Is the MPS SLAs and Agreement flexible?

  Technology and hardware is always changing, read the agreements to make sure you have the flexibility to change out equipment without costly fees.  What change management methodologies are used?

During the length of the agreement, does the provider conduct regular meeting with you?

 Communication is a KEY to a good MPS provider and they should meet with monthly or quarterly to make sure all goals and metrics are being met by both you and the provider.


C-Level Executives should use the following criteria when trying to find the right Managed Print Services provider.





May 12, 2010 - Posted by | Info for CEOs & CFOs, Info for IT Directors


  1. “A MPS provider cannot MANAGE your document output fleet if it does not MEASURE it first and they do this thru an assessment. If you are bidding out your fleet, make sure each potential provider does their own assessment, don’t share assessments. Not Cool”
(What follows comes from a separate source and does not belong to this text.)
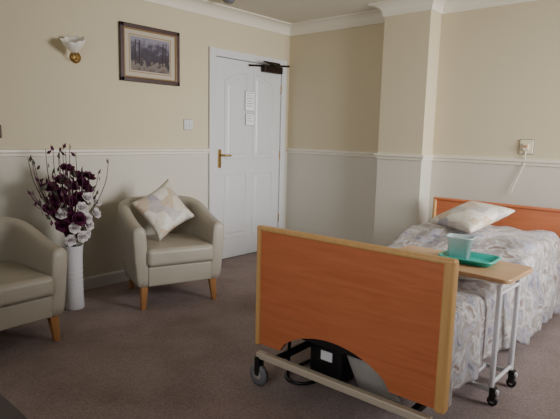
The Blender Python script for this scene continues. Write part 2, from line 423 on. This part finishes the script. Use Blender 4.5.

    Surely the best way for a client to go would be with an independent assessment because in my experience each vendor will have a different method of establishing current costs and this can make it almost impossible to compare vendor A with Vendor B etc. In my opinion an independent assessment from which you can provide vendors the output is a much more reliable and accurate approach.

    Comment by Nigel Hancock | May 12, 2010 | Reply

  2. I agree with Nigel, getting the MPS providers to each perform an assessment does not make sense. Do your own assessment and if the required expertise is not present in-house an independent expert should be engaged. Also create your own solution design so that you can compare the providers directly.
    I also don’t particularly agree on flexibility. Sounds like a nice idea but there is no such thing as a free lunch. The more flexibility built into the contract the more expensive it will be. If you don’t need flexibility don’t ask for it because you will pay for it.
    Intellect UK will be publishing a white paper on MPS procurement next month and I’d recommend anyone wanting to know how to go about procuring a MPS to read it.

    Comment by James Duckenfield | May 12, 2010 | Reply

  3. It’s a good point that James makes, flexibility IS expensive. I can think of many MPS procurements that have started life with “technology refresh” as a major requirement but off the top of my head, I can’t think of a single one where it’s made it through to the final negotiations because the costs are just too high.

    The only exception to this might be where the client is seeking a five or seven year (rare)contract where a clause is needed to protect productivity as equipment reaches end of life and starts to become less reliable. In this case it might be wise to build in an element of churn in years 3-5 but you have to accept that you will be paying for some of that up-front.

    One of the MPS “golden rules” is that anything and everything is possible in an MPS contract; you can bundle into it pretty much anything you like BUT, you will pay for it. My advice is always “buy what you need” and invest more in determining that need in the first place rather than pay for what is effectively an insurance policy that you probably won’t need.